The Forest Service is still assessing the damage from last year’s Diamond Creek Fire, which burned more than 40 miles of trails either moderately or severely, Liu said. The fire was notable for the length of time it burned — from mid-July through mid-October, when winter weather finally put it out.
“That’s an insanely long period of time and during it, we hardly got a drop of rain. Even the upper elevations that normally are not conducive to fire were burning,” Liu said. “Certainly the scale and severity of the Diamond Creek Fire was outside what I would expect.”
He said he was “cautiously optimistic” that the fire funding “fix” approved this year by Congress to provide dedicated funding for fighting wildfires will free up more Forest Service money for other needs such as forest restoration and recreation.
He is also hopeful that social acceptance of forest restoration practices, including thinning and prescribed burning, is growing. “Certainly, large wildfires have increased awareness” of wildfire risk, he said.
“But, as evidenced by the Mission Project, there is still a lot of contention around timber harvest, even when the goal is landscape restoration,” Liu said. Some critics of the Mission Project assert the restoration project is simply a pretext for commercial logging.
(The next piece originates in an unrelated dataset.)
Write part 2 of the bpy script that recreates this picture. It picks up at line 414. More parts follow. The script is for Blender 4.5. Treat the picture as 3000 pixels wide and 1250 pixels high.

When he retires after his 36-year career with the Forest Service, Liu said he will pursue his passions for traveling — including trips to China to do rural development work — and for getting out into the backcountry. “I’m going to do more hiking and fishing,” he said. Hikers may find him on the Lookout Mountain trail, which he plans to “adopt” and help maintain.
“As an avid backpacker,” Gottula said, “whenever I talked about hiking in the wilderness with Mike, we would talk with a certain madness that can only come from two people who share personal passions … Mike loves the forests and the wilderness.”
“He is a true district ranger, never off duty,” Kuehler said. “Even on weekend hikes on his personal time, he would wear the district ranger uniform and stop to greet and talk to other hikers … he’ll need a whole new wardrobe now that he’s retiring.”